The judgment of conviction is reversed and the cause is remanded.
John F. Onion, Jr., Justice
[Before Justices Powers, Kidd and Onion*]
Reversed and Remanded
Filed: March 10, 1993
[Do Not Publish]
* Before John F. Onion, Jr., Presiding Judge (retired), Court of Criminal Appeals, sitting by assignment. See Tex. Gov't Code Ann. § 74.003(b) (West 1988).

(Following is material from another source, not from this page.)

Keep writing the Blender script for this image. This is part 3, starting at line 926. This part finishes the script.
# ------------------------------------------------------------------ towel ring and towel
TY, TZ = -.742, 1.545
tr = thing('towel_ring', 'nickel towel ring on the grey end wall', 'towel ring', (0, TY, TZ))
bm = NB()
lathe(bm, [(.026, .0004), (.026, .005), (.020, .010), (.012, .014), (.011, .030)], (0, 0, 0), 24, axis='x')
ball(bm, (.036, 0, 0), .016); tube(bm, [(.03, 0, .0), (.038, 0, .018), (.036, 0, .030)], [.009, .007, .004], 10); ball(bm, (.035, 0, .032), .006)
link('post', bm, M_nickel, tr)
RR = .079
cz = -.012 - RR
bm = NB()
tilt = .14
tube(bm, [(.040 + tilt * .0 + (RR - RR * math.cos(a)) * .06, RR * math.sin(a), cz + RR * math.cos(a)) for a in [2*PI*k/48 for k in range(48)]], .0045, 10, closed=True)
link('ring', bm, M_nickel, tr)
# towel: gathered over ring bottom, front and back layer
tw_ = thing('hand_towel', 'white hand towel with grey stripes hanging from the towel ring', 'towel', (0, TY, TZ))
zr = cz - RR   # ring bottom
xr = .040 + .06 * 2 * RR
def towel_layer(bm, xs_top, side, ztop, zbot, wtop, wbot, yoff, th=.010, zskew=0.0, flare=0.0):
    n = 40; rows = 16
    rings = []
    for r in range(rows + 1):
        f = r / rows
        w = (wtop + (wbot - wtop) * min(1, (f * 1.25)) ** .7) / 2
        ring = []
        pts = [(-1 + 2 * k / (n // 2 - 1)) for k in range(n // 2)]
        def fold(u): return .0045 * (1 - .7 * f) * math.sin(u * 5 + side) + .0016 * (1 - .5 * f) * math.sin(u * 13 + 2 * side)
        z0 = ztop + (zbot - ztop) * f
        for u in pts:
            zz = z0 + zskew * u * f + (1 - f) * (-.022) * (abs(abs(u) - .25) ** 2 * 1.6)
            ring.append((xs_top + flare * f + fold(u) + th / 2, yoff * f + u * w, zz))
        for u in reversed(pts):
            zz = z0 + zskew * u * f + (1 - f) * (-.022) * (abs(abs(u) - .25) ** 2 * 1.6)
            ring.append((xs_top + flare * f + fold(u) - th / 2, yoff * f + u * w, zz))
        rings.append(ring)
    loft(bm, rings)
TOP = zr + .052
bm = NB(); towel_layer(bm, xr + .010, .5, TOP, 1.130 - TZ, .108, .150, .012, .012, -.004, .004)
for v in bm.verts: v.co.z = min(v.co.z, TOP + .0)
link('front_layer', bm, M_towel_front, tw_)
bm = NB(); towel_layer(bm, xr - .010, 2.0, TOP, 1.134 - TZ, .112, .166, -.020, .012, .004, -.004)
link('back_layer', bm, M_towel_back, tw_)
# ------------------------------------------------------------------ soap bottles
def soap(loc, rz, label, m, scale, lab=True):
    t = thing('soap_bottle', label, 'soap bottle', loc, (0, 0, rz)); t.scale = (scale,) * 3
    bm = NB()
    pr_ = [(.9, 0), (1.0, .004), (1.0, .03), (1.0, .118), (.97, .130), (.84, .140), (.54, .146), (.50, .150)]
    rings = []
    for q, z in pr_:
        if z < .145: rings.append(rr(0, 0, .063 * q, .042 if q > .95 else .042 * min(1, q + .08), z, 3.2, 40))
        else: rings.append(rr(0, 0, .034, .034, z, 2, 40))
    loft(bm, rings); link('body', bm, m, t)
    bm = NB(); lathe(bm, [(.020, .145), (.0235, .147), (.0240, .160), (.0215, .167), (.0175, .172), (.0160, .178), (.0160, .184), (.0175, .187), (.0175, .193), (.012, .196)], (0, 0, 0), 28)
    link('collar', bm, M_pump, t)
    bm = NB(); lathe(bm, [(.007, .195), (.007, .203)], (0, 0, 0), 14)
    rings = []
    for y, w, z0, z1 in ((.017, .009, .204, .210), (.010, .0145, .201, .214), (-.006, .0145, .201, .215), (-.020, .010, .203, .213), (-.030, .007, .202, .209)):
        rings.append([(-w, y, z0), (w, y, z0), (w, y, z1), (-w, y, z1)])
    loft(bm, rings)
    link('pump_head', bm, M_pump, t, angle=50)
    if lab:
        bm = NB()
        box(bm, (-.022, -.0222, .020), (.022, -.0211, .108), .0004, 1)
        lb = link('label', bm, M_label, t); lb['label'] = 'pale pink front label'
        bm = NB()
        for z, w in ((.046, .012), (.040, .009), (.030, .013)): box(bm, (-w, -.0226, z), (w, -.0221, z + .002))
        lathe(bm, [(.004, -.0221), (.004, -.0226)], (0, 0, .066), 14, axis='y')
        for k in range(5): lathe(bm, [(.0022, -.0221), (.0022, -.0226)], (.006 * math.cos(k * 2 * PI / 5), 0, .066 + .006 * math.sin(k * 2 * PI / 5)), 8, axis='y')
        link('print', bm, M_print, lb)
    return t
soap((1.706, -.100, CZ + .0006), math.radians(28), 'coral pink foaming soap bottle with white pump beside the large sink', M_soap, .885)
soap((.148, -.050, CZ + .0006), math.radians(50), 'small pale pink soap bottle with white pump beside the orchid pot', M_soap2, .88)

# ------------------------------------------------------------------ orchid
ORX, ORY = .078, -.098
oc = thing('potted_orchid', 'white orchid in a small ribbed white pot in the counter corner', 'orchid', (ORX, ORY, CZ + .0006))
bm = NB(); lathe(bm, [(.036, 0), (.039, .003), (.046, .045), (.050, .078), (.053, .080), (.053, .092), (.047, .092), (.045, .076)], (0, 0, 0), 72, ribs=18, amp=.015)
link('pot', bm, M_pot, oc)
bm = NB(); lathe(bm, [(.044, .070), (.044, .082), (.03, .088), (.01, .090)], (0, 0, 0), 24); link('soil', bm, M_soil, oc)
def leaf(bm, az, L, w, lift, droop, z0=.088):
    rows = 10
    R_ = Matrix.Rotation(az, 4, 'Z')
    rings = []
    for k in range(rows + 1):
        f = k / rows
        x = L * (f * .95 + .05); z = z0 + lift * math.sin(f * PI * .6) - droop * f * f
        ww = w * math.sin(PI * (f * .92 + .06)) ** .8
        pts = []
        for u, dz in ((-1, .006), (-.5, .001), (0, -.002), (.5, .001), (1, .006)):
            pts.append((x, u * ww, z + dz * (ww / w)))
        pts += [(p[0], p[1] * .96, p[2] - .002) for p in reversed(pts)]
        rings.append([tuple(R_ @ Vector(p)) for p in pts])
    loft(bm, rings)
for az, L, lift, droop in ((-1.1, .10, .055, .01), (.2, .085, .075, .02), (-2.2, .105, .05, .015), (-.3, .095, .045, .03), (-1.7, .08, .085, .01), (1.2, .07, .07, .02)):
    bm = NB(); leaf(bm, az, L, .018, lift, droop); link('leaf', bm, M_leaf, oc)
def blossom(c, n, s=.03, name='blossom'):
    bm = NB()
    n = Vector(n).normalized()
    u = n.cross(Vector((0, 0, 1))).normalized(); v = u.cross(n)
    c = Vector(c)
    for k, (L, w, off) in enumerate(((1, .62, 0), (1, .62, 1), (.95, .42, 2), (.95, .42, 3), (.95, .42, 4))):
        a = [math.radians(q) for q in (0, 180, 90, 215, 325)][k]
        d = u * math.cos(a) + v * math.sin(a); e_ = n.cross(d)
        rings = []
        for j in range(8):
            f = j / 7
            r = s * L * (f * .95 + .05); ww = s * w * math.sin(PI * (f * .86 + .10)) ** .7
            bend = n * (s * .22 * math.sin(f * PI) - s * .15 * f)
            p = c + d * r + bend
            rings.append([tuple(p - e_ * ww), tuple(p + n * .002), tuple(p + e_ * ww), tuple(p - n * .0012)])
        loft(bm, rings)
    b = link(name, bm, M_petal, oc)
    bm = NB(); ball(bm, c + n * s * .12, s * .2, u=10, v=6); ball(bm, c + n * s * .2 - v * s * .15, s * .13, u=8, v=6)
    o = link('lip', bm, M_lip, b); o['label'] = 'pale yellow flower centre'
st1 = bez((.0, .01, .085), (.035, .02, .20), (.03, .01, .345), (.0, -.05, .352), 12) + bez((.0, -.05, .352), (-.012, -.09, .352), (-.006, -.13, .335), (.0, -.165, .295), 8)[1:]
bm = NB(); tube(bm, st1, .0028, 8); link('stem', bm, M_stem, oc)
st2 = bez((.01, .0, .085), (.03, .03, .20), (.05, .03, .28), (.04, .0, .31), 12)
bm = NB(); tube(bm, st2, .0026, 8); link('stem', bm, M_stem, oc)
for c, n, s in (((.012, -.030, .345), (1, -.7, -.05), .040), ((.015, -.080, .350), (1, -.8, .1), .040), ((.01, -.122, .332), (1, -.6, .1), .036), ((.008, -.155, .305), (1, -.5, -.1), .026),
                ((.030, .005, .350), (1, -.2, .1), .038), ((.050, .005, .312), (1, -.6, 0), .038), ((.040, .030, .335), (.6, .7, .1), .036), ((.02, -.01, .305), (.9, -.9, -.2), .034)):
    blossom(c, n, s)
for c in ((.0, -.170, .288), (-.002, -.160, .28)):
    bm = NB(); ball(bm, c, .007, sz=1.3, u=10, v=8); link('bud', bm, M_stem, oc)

1. The State candidly admits that the prosecutor misstated the evidence. The wife did not testify that appellant was sorry for having committed the offense charged. The State notes that appellant did not object on this basis, and that such misstatement itself would not have resulted in reversible error. See Phillips v. State, 701 S.W.2d 875, 892 (Tex. Crim. App. 1985), cert. denied, 477 U.S. 909 (1986); see also Miniel v. State, 831 S.W.2d 310, 324 (Tex. Crim. App. 1992).

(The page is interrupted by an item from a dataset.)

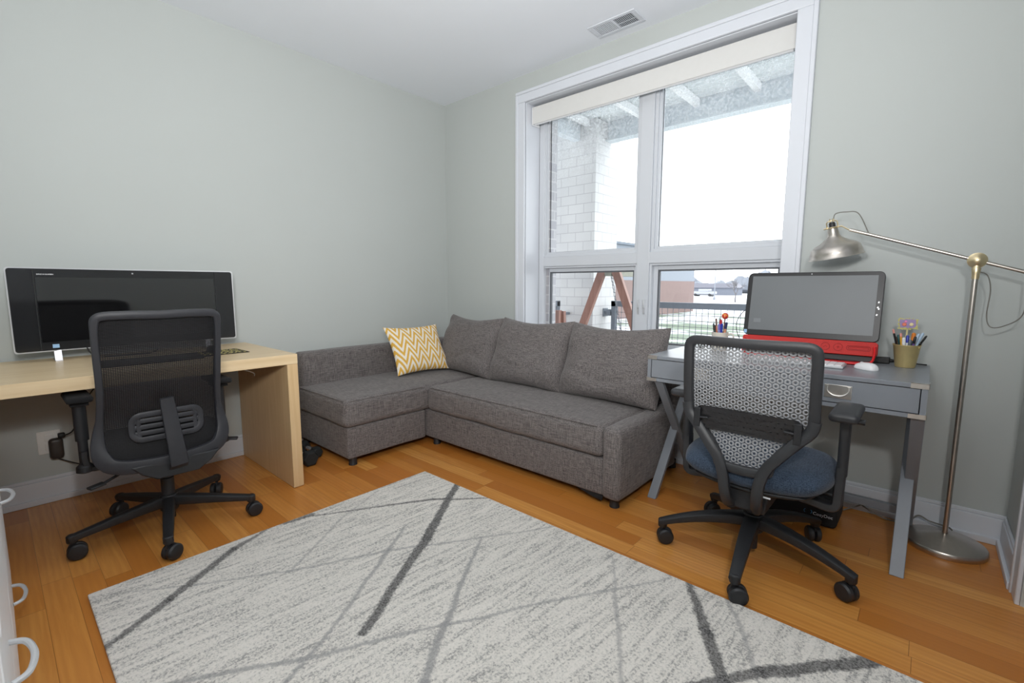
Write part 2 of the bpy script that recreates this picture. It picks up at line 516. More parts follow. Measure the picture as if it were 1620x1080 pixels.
# window unit
wroot_bm = BM()
YF = .165
def ring(bm, x0, x1, z0, z1, w, y0, y1):
    box(bm, x0, x0 + w, y0, y1, z0, z1); box(bm, x1 - w, x1, y0, y1, z0, z1)
    box(bm, x0 + w, x1 - w, y0, y1, z0, z0 + w); box(bm, x0 + w, x1 - w, y0, y1, z1 - w, z1)
MX0, MX1 = 1.80, 1.932
RZ0, RZ1 = 1.276, 1.352
OX0, OX1, OZ0, OZ1 = WX0 + .006, WX1 - .006, WZ0 + .01, WZ1 - .006
# outer frame + mullion + rail
ring(wroot_bm, OX0, OX1, OZ0, OZ1, .05, YF, YF + .09)
box(wroot_bm, MX0 + .02, MX1 - .02, YF - .004, YF + .09, OZ0 + .05, OZ1 - .05)
box(wroot_bm, OX0 + .05, OX1 - .05, YF - .003, YF + .088, RZ0, RZ1)
win = struct('window_1', wroot_bm, M_VINYL, bevel=.003)
panes = [(OX0 + .035, MX0 + .02, RZ1, OZ1 - .05, .045, 'upper'), (MX1 - .02, OX1 - .05, RZ1, OZ1 - .05, .045, 'upper'),
         (OX0 + .035, MX0 + .02, OZ0 + .05, RZ0, .042, 'lower'), (MX1 - .02, OX1 - .05, OZ0 + .05, RZ0, .042, 'lower')]

def glass_mat(dirt_glare):
    t = NT('window_glass' + ('_dirt_glare' if dirt_glare else ''))
    nt = t.t; nt.nodes.remove(t.b)
    tr = t.n('ShaderNodeBsdfTransparent'); tr.inputs[0].default_value = (.985, .99, .99, 1)
    gl = t.n('ShaderNodeBsdfGlossy'); gl.inputs['Roughness'].default_value = .02
    mx = t.n('ShaderNodeMixShader')
    fr = t.n('ShaderNodeFresnel'); fr.inputs[0].default_value = 1.45
    t.l(t.math('MULTIPLY', fr.outputs[0], .6), mx.inputs[0])
    t.l(tr.outputs[0], mx.inputs[1]); t.l(gl.outputs[0], mx.inputs[2])
    out = mx.outputs[0]
    if dirt_glare:
        # dried-on grime plus painted glare haze, stronger toward the head of the pane
        P = t.pos(); x, y, z = t.sep(P)
        g = t.math('MULTIPLY', t.math('SUBTRACT', z, 1.9, clamp=True), 1.6, clamp=True)
        n1 = t.noise(t.mapping(P, (60, 1, 60)), 1, 4, .7); n2 = t.noise(t.mapping(P, (4, 1, 3)), 1, 3)
        f = t.math('MULTIPLY', t.math('MULTIPLY', g, t.ramp(n1, [(.35, (0, 0, 0)), (.7, (1, 1, 1))])), t.math('ADD', n2, .2))
        f = t.math('MULTIPLY', f, .7, clamp=True)
        tl = t.n('ShaderNodeBsdfTranslucent'); tl.inputs[0].default_value = (.9, .92, .94, 1)
        df = t.n('ShaderNodeBsdfDiffuse'); df.inputs[0].default_value = (.8, .82, .84, 1)
        ad = t.n('ShaderNodeMixShader'); ad.inputs[0].default_value = .35
        t.l(tl.outputs[0], ad.inputs[1]); t.l(df.outputs[0], ad.inputs[2])
        m2 = t.n('ShaderNodeMixShader'); t.l(f, m2.inputs[0]); t.l(out, m2.inputs[1]); t.l(ad.outputs[0], m2.inputs[2])
        out = m2.outputs[0]
    t.l(out, t.out.inputs[0])
    return t.m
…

2. A plea of guilty to a felony charge entered before a jury admits the existence of all facts necessary to establish guilt. The presumption of innocence does not obtain under the plea and there is no issue of justification involved. In such cases, the introduction of testimony by the State is to enable the jurors to intelligently exercise the discretion which the law vests in them touching the penalty to be assessed. Holland v. State, 761 S.W.2d 307, 312-13 (Tex. Crim. App. 1988); Cumbo v. State, 760 S.W.2d 351, 352 n.2 (Tex. Crim. App. 1988); Wilkerson v. State, 736 S.W.2d 656, 659 (Tex. Crim. App. 1987); Darden v. State, 430 S.W.2d 494, 495 (Tex. Crim. App. 1968). The issue, then, before a jury on a guilty plea in a felony is that of punishment. Wilkerson, 736 S.W.2d at 659. And a plea of guilty to a felony proceeding is a unitary trial, not a bifurcated one. Id.; Frame v. State, 615 S.W.2d 766, 767 n.1. This procedure was followed in the instant case.
3. Cf., however, Caldwell, 818 S.W.2d at 801; Willis v. State, 785 S.W.2d 378, 385-86 (Tex. Crim. App. 1989); Bower v. State, 769 S.W.2d 887, 907 (Tex. Crim. App.), cert. denied, 492 U.S. 927 (1989); Davis v. State, 645 S.W.2d 817, 819 (Tex. Crim.App. 1983).